## Exercise
Please output exactly the lines of the material from the first through the line containing "TUBE = 24.0", and nothing more.

## Information shown

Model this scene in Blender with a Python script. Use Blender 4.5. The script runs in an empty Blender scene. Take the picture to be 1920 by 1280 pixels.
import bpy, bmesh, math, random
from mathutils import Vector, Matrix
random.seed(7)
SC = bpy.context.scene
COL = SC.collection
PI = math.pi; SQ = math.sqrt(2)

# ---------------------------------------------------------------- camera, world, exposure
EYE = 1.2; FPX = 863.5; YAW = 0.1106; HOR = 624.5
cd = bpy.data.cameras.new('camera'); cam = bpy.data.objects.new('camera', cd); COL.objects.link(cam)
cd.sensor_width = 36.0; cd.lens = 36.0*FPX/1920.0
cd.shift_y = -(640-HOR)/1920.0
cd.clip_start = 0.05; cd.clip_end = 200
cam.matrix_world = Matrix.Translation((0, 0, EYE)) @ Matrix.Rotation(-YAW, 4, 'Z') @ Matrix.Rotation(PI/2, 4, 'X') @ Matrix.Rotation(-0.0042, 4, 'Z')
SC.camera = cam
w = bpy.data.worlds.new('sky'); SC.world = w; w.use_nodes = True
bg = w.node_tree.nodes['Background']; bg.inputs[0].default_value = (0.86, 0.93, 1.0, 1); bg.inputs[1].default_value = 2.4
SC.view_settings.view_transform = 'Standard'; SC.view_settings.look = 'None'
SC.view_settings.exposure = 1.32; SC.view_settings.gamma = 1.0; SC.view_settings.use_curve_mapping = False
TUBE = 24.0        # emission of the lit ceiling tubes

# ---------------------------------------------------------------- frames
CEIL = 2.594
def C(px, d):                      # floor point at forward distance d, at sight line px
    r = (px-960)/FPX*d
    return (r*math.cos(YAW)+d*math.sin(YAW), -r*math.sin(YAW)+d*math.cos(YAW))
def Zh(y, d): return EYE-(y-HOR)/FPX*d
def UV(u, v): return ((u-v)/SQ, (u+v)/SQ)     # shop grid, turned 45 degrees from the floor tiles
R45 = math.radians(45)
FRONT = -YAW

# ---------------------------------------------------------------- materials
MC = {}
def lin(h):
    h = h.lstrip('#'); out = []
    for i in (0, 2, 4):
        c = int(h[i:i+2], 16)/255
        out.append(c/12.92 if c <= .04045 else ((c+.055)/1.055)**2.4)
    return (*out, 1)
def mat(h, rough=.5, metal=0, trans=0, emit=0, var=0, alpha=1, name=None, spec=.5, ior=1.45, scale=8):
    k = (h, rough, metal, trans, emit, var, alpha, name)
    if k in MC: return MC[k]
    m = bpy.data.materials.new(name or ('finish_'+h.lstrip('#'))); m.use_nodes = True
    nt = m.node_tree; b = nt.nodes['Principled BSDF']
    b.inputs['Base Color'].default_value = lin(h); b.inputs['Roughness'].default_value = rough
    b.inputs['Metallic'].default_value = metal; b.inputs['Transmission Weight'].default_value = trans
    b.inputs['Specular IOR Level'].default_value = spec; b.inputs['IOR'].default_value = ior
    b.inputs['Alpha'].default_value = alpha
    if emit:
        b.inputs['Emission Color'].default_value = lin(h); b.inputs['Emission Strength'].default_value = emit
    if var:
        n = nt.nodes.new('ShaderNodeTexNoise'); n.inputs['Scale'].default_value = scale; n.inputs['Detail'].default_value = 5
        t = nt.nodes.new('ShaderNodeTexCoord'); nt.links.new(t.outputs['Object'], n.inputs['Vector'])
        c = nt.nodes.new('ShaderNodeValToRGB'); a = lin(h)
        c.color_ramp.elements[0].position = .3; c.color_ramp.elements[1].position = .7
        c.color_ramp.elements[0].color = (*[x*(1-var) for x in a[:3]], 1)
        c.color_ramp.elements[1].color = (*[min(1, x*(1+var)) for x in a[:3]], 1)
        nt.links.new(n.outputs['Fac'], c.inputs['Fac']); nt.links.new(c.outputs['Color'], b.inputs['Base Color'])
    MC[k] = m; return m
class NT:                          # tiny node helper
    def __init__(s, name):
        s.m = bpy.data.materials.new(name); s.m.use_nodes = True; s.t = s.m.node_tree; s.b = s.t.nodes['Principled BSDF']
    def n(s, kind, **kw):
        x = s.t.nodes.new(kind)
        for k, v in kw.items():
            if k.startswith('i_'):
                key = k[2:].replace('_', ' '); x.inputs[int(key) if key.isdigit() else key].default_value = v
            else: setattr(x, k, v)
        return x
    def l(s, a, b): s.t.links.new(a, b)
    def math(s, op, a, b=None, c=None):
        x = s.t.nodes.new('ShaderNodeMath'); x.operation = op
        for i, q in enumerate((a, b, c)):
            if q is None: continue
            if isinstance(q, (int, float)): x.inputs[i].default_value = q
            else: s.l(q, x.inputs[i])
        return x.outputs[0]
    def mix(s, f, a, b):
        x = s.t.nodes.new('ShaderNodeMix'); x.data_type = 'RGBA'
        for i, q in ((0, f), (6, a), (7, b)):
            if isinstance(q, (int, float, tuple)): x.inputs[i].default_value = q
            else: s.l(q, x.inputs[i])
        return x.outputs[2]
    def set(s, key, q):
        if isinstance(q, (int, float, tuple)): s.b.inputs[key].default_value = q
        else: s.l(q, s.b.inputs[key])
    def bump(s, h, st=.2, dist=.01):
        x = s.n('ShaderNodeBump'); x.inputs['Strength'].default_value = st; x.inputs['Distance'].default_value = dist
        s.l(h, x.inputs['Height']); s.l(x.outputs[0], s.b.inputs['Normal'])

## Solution
Model this scene in Blender with a Python script. Use Blender 4.5. The script runs in an empty Blender scene. Take the picture to be 1920 by 1280 pixels.
import bpy, bmesh, math, random
from mathutils import Vector, Matrix
random.seed(7)
SC = bpy.context.scene
COL = SC.collection
PI = math.pi; SQ = math.sqrt(2)

# ---------------------------------------------------------------- camera, world, exposure
EYE = 1.2; FPX = 863.5; YAW = 0.1106; HOR = 624.5
cd = bpy.data.cameras.new('camera'); cam = bpy.data.objects.new('camera', cd); COL.objects.link(cam)
cd.sensor_width = 36.0; cd.lens = 36.0*FPX/1920.0
cd.shift_y = -(640-HOR)/1920.0
cd.clip_start = 0.05; cd.clip_end = 200
cam.matrix_world = Matrix.Translation((0, 0, EYE)) @ Matrix.Rotation(-YAW, 4, 'Z') @ Matrix.Rotation(PI/2, 4, 'X') @ Matrix.Rotation(-0.0042, 4, 'Z')
SC.camera = cam
w = bpy.data.worlds.new('sky'); SC.world = w; w.use_nodes = True
bg = w.node_tree.nodes['Background']; bg.inputs[0].default_value = (0.86, 0.93, 1.0, 1); bg.inputs[1].default_value = 2.4
SC.view_settings.view_transform = 'Standard'; SC.view_settings.look = 'None'
SC.view_settings.exposure = 1.32; SC.view_settings.gamma = 1.0; SC.view_settings.use_curve_mapping = False
TUBE = 24.0        # emission of the lit ceiling tubes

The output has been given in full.